My point, really, is that by assuming your clients are profoundly ignorant about technology and design, you are missing a chance to collaborate with people who may be your peers in a lot of ways, people who often know their own businesses and objectives extremely well. You are missing a chance for a truly harmonious relationship where client and designer bounce ideas off each other to produce greater results than the designer, no matter how visionary they are, could have accomplished on his or her own.]


4 responses to “The Myth of the Ignorant Client”

  1. I’m glad that you’ve pointed this out. Some time ago, I used to scoff behind a client’s back because I felt they did not know anything about the web. And, of course, I felt I was always right. Changing this attitude has done wonders for my relationship with clients.

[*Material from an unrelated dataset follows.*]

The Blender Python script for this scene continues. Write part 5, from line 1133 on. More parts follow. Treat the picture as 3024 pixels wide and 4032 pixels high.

    My company chooses to educate clients. We host classes on SEO, Social Media, Usability, etc. Our goal is to give the client the ability to make informed decisions about their website. No one knows their business better than they do.

    As a web designer, it’s a very rewarding experience. It allows clients to become a team players. All around there is less frustration and a better end result in the project. A little education goes a long way.

  2. Great, great post. I agree wholeheartedly — we’ve reached the point where the internet is shifting to become the dominant medium and, as such, nearly everyone has day-to-day experience with it.

    All of my recent clients have come to the table informed about their needs. They all know what works and what doesn’t, and it’s surprisingly easy to get things off the ground and focus on solid web design patterns — which we both know work.

    Really, it’s just the maturation of our industry from odd curiosity into an truly ‘new medium.’ Despite furious progress, the technological aspect of design projects are starting to matter less — we’re finding the patterns that work and deliver the most value.

    It’s exciting times to work in this field, right now. I’m thrilled that the challenges today are more about how to win with great process, messaging, and design — rather than hand-waving about selling the newest technology.

  3. Andrew Green Avatar
    Andrew Green

    Thanks for this post, Chris.

    I often think that consultants that create the music industry producer/artist relationship with the client generally create better experiences. You can only do that successfully if you respect your client, include and create with them.

  4. I often find my troubles increase if my client is half-informed. For example, I recently did a redesign a of an ancient site–thousands of static HTML pages with nested tables–but the client was extremely worried that moving to a simple PHP CMS would ruin their google page rank. Near the end of the project, I started getting questions about why the site wouldn’t update using FrontPage. (!) Honestly, in that case, it would’ve been very convenient to work with a completely uninformed client who was open to best practices.